• Dataset excerpt:
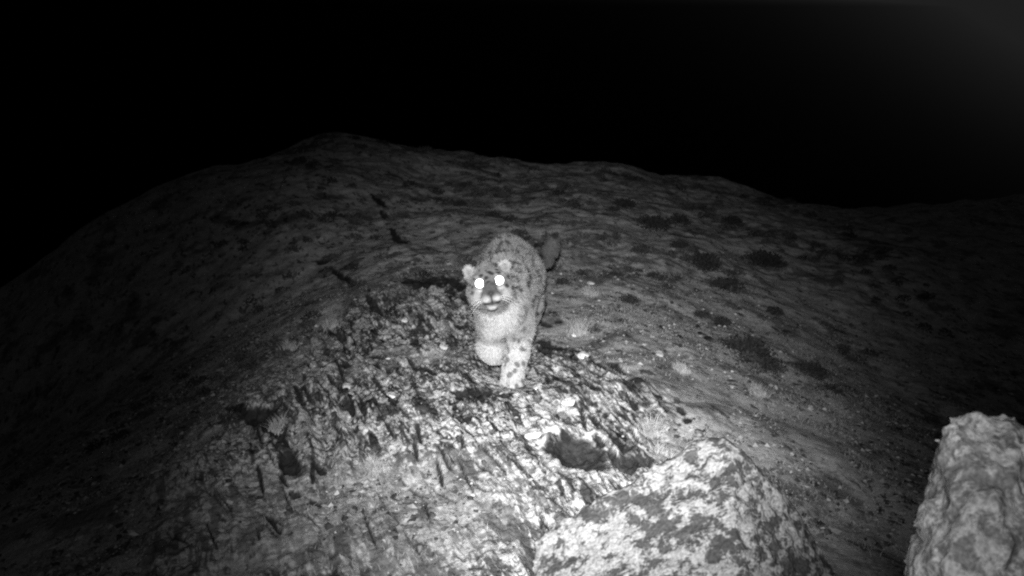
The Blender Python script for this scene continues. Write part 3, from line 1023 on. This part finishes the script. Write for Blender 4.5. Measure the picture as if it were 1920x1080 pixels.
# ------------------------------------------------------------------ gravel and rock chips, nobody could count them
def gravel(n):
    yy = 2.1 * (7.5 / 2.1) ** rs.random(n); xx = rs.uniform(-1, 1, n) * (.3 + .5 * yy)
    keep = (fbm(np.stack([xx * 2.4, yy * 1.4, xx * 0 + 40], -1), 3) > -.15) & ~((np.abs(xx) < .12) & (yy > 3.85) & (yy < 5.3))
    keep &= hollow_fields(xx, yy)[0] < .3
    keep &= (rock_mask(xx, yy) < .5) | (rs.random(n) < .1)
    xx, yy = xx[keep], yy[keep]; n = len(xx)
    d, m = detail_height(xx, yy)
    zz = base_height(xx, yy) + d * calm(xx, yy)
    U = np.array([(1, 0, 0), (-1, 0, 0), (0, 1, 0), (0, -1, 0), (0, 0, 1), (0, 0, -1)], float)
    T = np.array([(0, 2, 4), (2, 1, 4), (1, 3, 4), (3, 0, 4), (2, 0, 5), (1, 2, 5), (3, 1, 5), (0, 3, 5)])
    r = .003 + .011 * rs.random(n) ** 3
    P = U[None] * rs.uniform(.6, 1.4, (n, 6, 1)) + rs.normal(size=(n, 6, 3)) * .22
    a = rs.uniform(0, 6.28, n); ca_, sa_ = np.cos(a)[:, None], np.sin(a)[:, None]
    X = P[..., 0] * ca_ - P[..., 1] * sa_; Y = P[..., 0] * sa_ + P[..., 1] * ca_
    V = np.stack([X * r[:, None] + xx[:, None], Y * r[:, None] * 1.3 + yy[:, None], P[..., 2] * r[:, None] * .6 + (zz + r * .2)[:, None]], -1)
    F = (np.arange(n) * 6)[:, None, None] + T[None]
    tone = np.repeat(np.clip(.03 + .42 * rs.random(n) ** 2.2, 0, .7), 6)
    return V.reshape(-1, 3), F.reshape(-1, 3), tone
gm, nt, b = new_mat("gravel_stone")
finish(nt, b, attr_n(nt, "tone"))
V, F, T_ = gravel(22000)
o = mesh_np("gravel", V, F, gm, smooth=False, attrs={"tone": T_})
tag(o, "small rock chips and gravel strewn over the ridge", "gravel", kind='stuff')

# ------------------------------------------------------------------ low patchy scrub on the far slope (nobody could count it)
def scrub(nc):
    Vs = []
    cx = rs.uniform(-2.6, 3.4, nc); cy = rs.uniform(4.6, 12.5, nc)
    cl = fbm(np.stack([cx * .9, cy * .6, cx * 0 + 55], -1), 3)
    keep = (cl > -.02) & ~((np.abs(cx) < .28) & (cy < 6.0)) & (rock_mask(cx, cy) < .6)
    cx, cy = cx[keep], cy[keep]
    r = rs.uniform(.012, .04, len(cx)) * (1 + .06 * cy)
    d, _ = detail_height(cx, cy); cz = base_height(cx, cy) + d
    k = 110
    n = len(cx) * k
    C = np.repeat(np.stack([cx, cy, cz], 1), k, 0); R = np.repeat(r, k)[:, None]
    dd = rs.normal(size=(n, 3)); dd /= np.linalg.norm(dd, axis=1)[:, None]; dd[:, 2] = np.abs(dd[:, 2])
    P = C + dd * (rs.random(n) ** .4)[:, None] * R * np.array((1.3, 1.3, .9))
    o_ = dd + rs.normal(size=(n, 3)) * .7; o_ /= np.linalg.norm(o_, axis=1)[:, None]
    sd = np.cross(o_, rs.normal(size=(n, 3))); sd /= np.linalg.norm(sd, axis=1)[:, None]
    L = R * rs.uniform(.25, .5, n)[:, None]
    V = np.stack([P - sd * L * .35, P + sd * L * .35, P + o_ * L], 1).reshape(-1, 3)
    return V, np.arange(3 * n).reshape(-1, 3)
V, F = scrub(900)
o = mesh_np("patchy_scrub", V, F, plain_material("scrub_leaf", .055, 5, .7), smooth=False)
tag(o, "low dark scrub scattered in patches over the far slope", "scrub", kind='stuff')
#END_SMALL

• Task directions: Pictures are to be left out; repeat all the remaining data exactly.

• Answer for this exercise:
The Blender Python script for this scene continues. Write part 3, from line 1023 on. This part finishes the script. Write for Blender 4.5. Measure the picture as if it were 1920x1080 pixels.
# ------------------------------------------------------------------ gravel and rock chips, nobody could count them
def gravel(n):
    yy = 2.1 * (7.5 / 2.1) ** rs.random(n); xx = rs.uniform(-1, 1, n) * (.3 + .5 * yy)
    keep = (fbm(np.stack([xx * 2.4, yy * 1.4, xx * 0 + 40], -1), 3) > -.15) & ~((np.abs(xx) < .12) & (yy > 3.85) & (yy < 5.3))
    keep &= hollow_fields(xx, yy)[0] < .3
    keep &= (rock_mask(xx, yy) < .5) | (rs.random(n) < .1)
    xx, yy = xx[keep], yy[keep]; n = len(xx)
    d, m = detail_height(xx, yy)
    zz = base_height(xx, yy) + d * calm(xx, yy)
    U = np.array([(1, 0, 0), (-1, 0, 0), (0, 1, 0), (0, -1, 0), (0, 0, 1), (0, 0, -1)], float)
    T = np.array([(0, 2, 4), (2, 1, 4), (1, 3, 4), (3, 0, 4), (2, 0, 5), (1, 2, 5), (3, 1, 5), (0, 3, 5)])
    r = .003 + .011 * rs.random(n) ** 3
    P = U[None] * rs.uniform(.6, 1.4, (n, 6, 1)) + rs.normal(size=(n, 6, 3)) * .22
    a = rs.uniform(0, 6.28, n); ca_, sa_ = np.cos(a)[:, None], np.sin(a)[:, None]
    X = P[..., 0] * ca_ - P[..., 1] * sa_; Y = P[..., 0] * sa_ + P[..., 1] * ca_
    V = np.stack([X * r[:, None] + xx[:, None], Y * r[:, None] * 1.3 + yy[:, None], P[..., 2] * r[:, None] * .6 + (zz + r * .2)[:, None]], -1)
    F = (np.arange(n) * 6)[:, None, None] + T[None]
    tone = np.repeat(np.clip(.03 + .42 * rs.random(n) ** 2.2, 0, .7), 6)
    return V.reshape(-1, 3), F.reshape(-1, 3), tone
gm, nt, b = new_mat("gravel_stone")
finish(nt, b, attr_n(nt, "tone"))
V, F, T_ = gravel(22000)
o = mesh_np("gravel", V, F, gm, smooth=False, attrs={"tone": T_})
tag(o, "small rock chips and gravel strewn over the ridge", "gravel", kind='stuff')

# ------------------------------------------------------------------ low patchy scrub on the far slope (nobody could count it)
def scrub(nc):
    Vs = []
    cx = rs.uniform(-2.6, 3.4, nc); cy = rs.uniform(4.6, 12.5, nc)
    cl = fbm(np.stack([cx * .9, cy * .6, cx * 0 + 55], -1), 3)
    keep = (cl > -.02) & ~((np.abs(cx) < .28) & (cy < 6.0)) & (rock_mask(cx, cy) < .6)
    cx, cy = cx[keep], cy[keep]
    r = rs.uniform(.012, .04, len(cx)) * (1 + .06 * cy)
    d, _ = detail_height(cx, cy); cz = base_height(cx, cy) + d
    k = 110
    n = len(cx) * k
    C = np.repeat(np.stack([cx, cy, cz], 1), k, 0); R = np.repeat(r, k)[:, None]
    dd = rs.normal(size=(n, 3)); dd /= np.linalg.norm(dd, axis=1)[:, None]; dd[:, 2] = np.abs(dd[:, 2])
    P = C + dd * (rs.random(n) ** .4)[:, None] * R * np.array((1.3, 1.3, .9))
    o_ = dd + rs.normal(size=(n, 3)) * .7; o_ /= np.linalg.norm(o_, axis=1)[:, None]
    sd = np.cross(o_, rs.normal(size=(n, 3))); sd /= np.linalg.norm(sd, axis=1)[:, None]
    L = R * rs.uniform(.25, .5, n)[:, None]
    V = np.stack([P - sd * L * .35, P + sd * L * .35, P + o_ * L], 1).reshape(-1, 3)
    return V, np.arange(3 * n).reshape(-1, 3)
V, F = scrub(900)
o = mesh_np("patchy_scrub", V, F, plain_material("scrub_leaf", .055, 5, .7), smooth=False)
tag(o, "low dark scrub scattered in patches over the far slope", "scrub", kind='stuff')
#END_SMALL